The Mudcat Café TM
Thread #113173   Message #2403784
Posted By: robomatic
02-Aug-08 - 03:07 PM
Thread Name: BS: Exxon Mobil Corp. Record profits
Subject: RE: BS: Exxon Mobil Corp. Record profits
Right now I believe EB over JTS, who is clearly pulling numbers out of you-nowhere. Get off your backside and come up with some real numbers rather than just impugn EB... The internet's full of good stuff, get your girlfriend to help you out.

Back around '99 oil was $9 a barrel out of Alaska and some pundits were predicting this would go on for years. This doesn not mean the oil companies were making a profit at those rates. In order to maintain infrastructure, market share, and payrolls they had to keep goin'. And nobody gave a tinker's cuss about it, so from the point of view of the oil companies, why should they care about the bleating at the pumps as gen X'ers fill up their Rav4s for that solo ride to the espresso bar?

Meanwhile, one of the things that happens when oil is down, which it has been recently, is that a lot of support/ remedial work does not get done at the major industrial sites required for the movement and refining of the crude. BP's site down in Texas was so poorly maintained they had a major disaster and killed 15 on-site workers and injured 500.

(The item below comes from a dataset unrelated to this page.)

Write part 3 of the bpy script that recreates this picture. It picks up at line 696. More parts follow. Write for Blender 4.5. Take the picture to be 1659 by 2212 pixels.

Refineries are notoriously tight because they don't own the oil, they buy it, process it, and market the products. They are run with skinny margins.

There is a lot of catch-up and environmentally mandated work that's been going on now that some sectors of the oil bidness are flush. They are notoriously tight with a dollar and this work wouldn't get done without the recent surge in price.

Meanwhile, the high prices in the States are getting several important things done at once:

1) Making Americans familiar with what Europeans have been going through for years.
2) Encouraging some seldom seen restraint on the part of the gas burning public.
3) Shifting economic investment to alternative fuels/ energy development.
4) Giving us a vital warning as to what's ahead. There is still a huge amount of petrochemical reserve in the world, but it's a finite resource, and this is a warning (actually so far it is a minor warning).
5) Exxon needs to have some of the ready at hand to finally pay out Alaskans for their losses during the Exxon Valdez spill.

Oh, and while Exxon was reaping in the billions, General Motors was
losing them, on account of pretty horrible management choices over what to develop and produce, and a lot of arm waving about efficiency and the hydrogen economy which they've been doing to assure us they are ready for the future. I got a look at the BMW museum in Munich back in the 80's and they were talking about efficiency and recycling even then.

So this price hike is highly valuable for separating the BS from the fax.